In Nicomachean Ethics Aristotle writes that there are three different kinds of friendship: utility-based, pleasure-based, and character-based. With some people we value their usefulness to us, with some the pleasure we take in their company, with some their good character. While pleasure is undoubtedly a component in the friends we are meeting on this trip, the friendships all fall within the third category, which for Aristotle is the highest. Also known as friendships of virtue, they are those relationships that develop over time and that are made up of people “who are good and alike in virtue; for each alike wishes well to each other… they are good in themselves.” 

Aristotle would see our trip as important because he believes that friendships must be maintained by activity, just as muscle tone must be maintained by exercise. The philosopher observes, “If… the absence be prolonged, it seems to cause the friendly feeling itself to be forgotten.”

As so often when it comes to important relationships, Kahlil Gibran has important insights into the nature of friendship. Here is his poem in The Prophet:

And a youth said, Speak to us of Friendship.
    And he answered, saying:
    Your friend is your needs answered.
    He is your field which you sow with love and reap with thanksgiving.
    And he is your board and your fireside.
    For you come to him with your hunger, and you seek him for peace.

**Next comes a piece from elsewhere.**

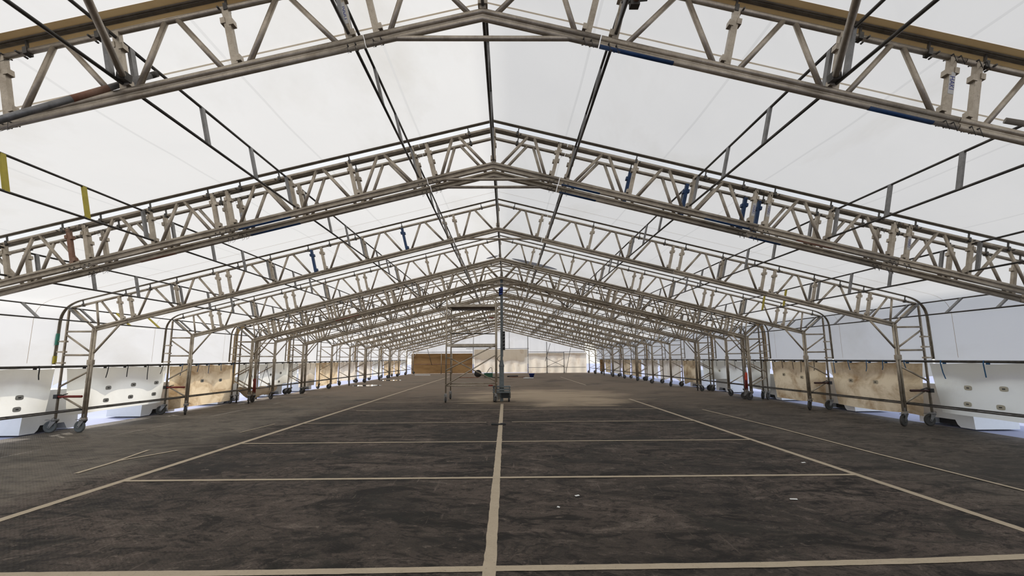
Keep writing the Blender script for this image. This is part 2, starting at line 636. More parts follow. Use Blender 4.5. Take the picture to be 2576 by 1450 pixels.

    When your friend speaks his mind you fear not the “nay” in your own mind, nor do you withhold the “ay.”
    And when he is silent your heart ceases not to listen to his heart;
    For without words, in friendship, all thoughts, all desires, all expectations are born and shared, with joy that is unacclaimed.
    When you part from your friend, you grieve not;
    For that which you love most in him may be clearer in his absence, as the mountain to the climber is clearer from the plain.
    And let there be no purpose in friendship save the deepening of the spirit.
    For love that seeks aught but the disclosure of its own mystery is not love but a net cast forth: and only the unprofitable is caught.

    And let your best be for your friend.
    If he must know the ebb of your tide, let him know its flood also.
    For what is your friend that you should seek him with hours to kill?
    Seek him always with hours to live.
    For it is his to fill your need but not your emptiness.
    And in the sweetness of friendship let there be laughter, and sharing of pleasures.
    For in the dew of little things the heart finds its morning and is refreshed.

Gibran is echoing what Aristotle says of friendships of virtue when he writes, “Let there be no purpose in friendship save the deepening of the spirit.” Utility and pleasure are all very well—Aristotle doesn’t dismiss them, seeing them as having an important role to play—but the friendships to be prized above all are those in which the heart finds its morning and is refreshed.